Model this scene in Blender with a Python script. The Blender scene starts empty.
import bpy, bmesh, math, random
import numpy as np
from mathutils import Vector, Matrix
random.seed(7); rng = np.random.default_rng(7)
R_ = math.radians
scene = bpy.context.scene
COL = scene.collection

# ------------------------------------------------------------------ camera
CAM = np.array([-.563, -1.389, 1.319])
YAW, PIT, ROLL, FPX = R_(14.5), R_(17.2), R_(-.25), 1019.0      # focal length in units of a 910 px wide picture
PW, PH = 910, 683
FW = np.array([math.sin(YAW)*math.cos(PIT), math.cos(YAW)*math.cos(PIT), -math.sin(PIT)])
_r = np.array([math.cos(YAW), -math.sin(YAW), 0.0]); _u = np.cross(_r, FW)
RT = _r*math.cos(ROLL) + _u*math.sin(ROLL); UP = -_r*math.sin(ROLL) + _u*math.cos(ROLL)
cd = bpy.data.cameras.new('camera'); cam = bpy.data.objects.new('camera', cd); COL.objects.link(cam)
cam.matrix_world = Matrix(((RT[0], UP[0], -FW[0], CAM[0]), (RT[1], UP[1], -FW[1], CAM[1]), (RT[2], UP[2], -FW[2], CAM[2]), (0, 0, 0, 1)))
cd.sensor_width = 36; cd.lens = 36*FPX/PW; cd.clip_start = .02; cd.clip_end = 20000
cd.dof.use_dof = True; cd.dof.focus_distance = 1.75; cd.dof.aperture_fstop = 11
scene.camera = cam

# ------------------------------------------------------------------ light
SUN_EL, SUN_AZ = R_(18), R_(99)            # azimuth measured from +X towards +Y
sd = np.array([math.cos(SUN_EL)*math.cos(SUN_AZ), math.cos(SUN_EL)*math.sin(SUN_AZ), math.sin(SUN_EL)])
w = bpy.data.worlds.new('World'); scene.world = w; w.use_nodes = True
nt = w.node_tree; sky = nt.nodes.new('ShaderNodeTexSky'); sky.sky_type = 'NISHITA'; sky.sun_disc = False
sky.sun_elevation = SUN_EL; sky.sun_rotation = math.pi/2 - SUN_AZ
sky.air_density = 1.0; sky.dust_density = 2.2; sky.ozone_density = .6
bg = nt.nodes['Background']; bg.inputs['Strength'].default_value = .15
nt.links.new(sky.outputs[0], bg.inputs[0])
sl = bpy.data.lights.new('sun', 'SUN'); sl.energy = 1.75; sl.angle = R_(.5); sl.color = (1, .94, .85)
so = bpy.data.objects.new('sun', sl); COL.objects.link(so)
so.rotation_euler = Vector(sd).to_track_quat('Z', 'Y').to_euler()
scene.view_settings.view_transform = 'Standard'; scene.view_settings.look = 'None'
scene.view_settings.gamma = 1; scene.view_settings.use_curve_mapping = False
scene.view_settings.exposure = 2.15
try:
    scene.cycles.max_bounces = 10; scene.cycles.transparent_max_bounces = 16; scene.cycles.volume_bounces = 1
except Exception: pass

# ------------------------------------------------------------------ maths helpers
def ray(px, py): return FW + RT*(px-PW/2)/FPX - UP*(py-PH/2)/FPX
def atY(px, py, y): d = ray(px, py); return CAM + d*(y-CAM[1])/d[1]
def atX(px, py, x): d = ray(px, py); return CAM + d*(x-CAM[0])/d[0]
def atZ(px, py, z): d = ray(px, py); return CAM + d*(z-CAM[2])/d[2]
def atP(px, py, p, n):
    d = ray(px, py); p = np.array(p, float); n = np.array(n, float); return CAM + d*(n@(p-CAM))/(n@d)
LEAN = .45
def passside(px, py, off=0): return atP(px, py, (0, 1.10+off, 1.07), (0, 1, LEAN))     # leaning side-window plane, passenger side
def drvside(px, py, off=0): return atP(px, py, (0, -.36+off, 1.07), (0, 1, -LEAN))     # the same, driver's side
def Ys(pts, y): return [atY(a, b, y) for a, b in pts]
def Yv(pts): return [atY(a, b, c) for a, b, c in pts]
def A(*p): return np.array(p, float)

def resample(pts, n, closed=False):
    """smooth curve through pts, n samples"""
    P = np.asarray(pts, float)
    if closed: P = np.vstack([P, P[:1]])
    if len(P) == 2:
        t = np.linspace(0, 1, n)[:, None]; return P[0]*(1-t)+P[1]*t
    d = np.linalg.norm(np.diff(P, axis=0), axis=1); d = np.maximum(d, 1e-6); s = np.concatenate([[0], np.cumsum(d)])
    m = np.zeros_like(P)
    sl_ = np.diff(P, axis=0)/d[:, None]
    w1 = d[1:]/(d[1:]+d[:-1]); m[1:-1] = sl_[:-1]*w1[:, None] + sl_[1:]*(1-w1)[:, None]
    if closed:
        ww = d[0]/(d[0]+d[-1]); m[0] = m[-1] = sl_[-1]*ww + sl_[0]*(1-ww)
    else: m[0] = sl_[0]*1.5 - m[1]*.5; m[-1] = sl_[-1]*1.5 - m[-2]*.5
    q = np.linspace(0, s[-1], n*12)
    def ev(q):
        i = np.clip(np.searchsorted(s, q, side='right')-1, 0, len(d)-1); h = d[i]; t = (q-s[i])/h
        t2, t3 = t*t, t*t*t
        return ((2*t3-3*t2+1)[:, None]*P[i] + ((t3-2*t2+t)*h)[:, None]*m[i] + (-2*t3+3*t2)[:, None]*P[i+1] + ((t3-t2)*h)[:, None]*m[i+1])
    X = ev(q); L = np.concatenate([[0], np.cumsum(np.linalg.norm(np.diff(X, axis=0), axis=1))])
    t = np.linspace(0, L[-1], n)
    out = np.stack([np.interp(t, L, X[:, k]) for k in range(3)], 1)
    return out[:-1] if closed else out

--

(OBJECTIVE): State only the count of lines above that hold the string "scene".

(REPLY TO THE EXERCISE): 9